WHAT IS BEING ASKED:
Write the material out again in full, exactly.

[start]

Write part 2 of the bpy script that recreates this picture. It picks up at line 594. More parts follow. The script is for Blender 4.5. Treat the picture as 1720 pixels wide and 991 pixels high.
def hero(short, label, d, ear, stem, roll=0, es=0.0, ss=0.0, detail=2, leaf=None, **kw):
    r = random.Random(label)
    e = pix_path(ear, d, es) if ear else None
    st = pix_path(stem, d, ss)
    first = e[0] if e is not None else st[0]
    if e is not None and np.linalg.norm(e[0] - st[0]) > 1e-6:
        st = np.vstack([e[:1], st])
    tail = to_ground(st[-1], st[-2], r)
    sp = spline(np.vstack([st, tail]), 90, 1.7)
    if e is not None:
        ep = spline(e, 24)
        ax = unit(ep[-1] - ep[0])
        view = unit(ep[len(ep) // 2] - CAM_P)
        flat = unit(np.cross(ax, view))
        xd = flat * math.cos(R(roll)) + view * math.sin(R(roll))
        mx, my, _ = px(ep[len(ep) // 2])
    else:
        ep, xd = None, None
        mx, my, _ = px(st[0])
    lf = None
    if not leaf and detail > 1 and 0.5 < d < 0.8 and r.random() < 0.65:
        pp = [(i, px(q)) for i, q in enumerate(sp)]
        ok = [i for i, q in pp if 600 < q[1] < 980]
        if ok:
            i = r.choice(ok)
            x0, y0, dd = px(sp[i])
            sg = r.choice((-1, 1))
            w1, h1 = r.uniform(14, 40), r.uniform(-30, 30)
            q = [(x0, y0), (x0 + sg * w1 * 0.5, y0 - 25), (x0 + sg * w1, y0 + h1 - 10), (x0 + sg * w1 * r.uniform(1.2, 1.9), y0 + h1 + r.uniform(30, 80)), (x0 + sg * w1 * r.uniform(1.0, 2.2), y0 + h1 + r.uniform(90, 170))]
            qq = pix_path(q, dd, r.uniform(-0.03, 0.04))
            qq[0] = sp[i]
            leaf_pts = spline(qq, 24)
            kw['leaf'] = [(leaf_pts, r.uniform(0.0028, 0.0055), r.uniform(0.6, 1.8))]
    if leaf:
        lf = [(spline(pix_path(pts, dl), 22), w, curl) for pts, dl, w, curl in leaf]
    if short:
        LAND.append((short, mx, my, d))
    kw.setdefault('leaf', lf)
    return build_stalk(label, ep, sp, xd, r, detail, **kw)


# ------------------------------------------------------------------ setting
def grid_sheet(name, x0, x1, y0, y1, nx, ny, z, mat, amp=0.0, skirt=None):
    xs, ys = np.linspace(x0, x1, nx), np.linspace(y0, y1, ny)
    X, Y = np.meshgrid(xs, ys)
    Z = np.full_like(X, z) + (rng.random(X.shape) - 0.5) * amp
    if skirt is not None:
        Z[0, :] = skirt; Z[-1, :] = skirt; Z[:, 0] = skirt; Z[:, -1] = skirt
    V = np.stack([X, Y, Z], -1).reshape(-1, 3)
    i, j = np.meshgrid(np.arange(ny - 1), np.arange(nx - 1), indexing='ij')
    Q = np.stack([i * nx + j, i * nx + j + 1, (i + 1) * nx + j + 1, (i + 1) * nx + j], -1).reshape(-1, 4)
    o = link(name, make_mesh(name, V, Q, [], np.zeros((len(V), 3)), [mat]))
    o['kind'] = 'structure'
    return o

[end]

THE ANSWER:
Write part 2 of the bpy script that recreates this picture. It picks up at line 594. More parts follow. The script is for Blender 4.5. Treat the picture as 1720 pixels wide and 991 pixels high.
def hero(short, label, d, ear, stem, roll=0, es=0.0, ss=0.0, detail=2, leaf=None, **kw):
    r = random.Random(label)
    e = pix_path(ear, d, es) if ear else None
    st = pix_path(stem, d, ss)
    first = e[0] if e is not None else st[0]
    if e is not None and np.linalg.norm(e[0] - st[0]) > 1e-6:
        st = np.vstack([e[:1], st])
    tail = to_ground(st[-1], st[-2], r)
    sp = spline(np.vstack([st, tail]), 90, 1.7)
    if e is not None:
        ep = spline(e, 24)
        ax = unit(ep[-1] - ep[0])
        view = unit(ep[len(ep) // 2] - CAM_P)
        flat = unit(np.cross(ax, view))
        xd = flat * math.cos(R(roll)) + view * math.sin(R(roll))
        mx, my, _ = px(ep[len(ep) // 2])
    else:
        ep, xd = None, None
        mx, my, _ = px(st[0])
    lf = None
    if not leaf and detail > 1 and 0.5 < d < 0.8 and r.random() < 0.65:
        pp = [(i, px(q)) for i, q in enumerate(sp)]
        ok = [i for i, q in pp if 600 < q[1] < 980]
        if ok:
            i = r.choice(ok)
            x0, y0, dd = px(sp[i])
            sg = r.choice((-1, 1))
            w1, h1 = r.uniform(14, 40), r.uniform(-30, 30)
            q = [(x0, y0), (x0 + sg * w1 * 0.5, y0 - 25), (x0 + sg * w1, y0 + h1 - 10), (x0 + sg * w1 * r.uniform(1.2, 1.9), y0 + h1 + r.uniform(30, 80)), (x0 + sg * w1 * r.uniform(1.0, 2.2), y0 + h1 + r.uniform(90, 170))]
            qq = pix_path(q, dd, r.uniform(-0.03, 0.04))
            qq[0] = sp[i]
            leaf_pts = spline(qq, 24)
            kw['leaf'] = [(leaf_pts, r.uniform(0.0028, 0.0055), r.uniform(0.6, 1.8))]
    if leaf:
        lf = [(spline(pix_path(pts, dl), 22), w, curl) for pts, dl, w, curl in leaf]
    if short:
        LAND.append((short, mx, my, d))
    kw.setdefault('leaf', lf)
    return build_stalk(label, ep, sp, xd, r, detail, **kw)


# ------------------------------------------------------------------ setting
def grid_sheet(name, x0, x1, y0, y1, nx, ny, z, mat, amp=0.0, skirt=None):
    xs, ys = np.linspace(x0, x1, nx), np.linspace(y0, y1, ny)
    X, Y = np.meshgrid(xs, ys)
    Z = np.full_like(X, z) + (rng.random(X.shape) - 0.5) * amp
    if skirt is not None:
        Z[0, :] = skirt; Z[-1, :] = skirt; Z[:, 0] = skirt; Z[:, -1] = skirt
    V = np.stack([X, Y, Z], -1).reshape(-1, 3)
    i, j = np.meshgrid(np.arange(ny - 1), np.arange(nx - 1), indexing='ij')
    Q = np.stack([i * nx + j, i * nx + j + 1, (i + 1) * nx + j + 1, (i + 1) * nx + j], -1).reshape(-1, 4)
    o = link(name, make_mesh(name, V, Q, [], np.zeros((len(V), 3)), [mat]))
    o['kind'] = 'structure'
    return o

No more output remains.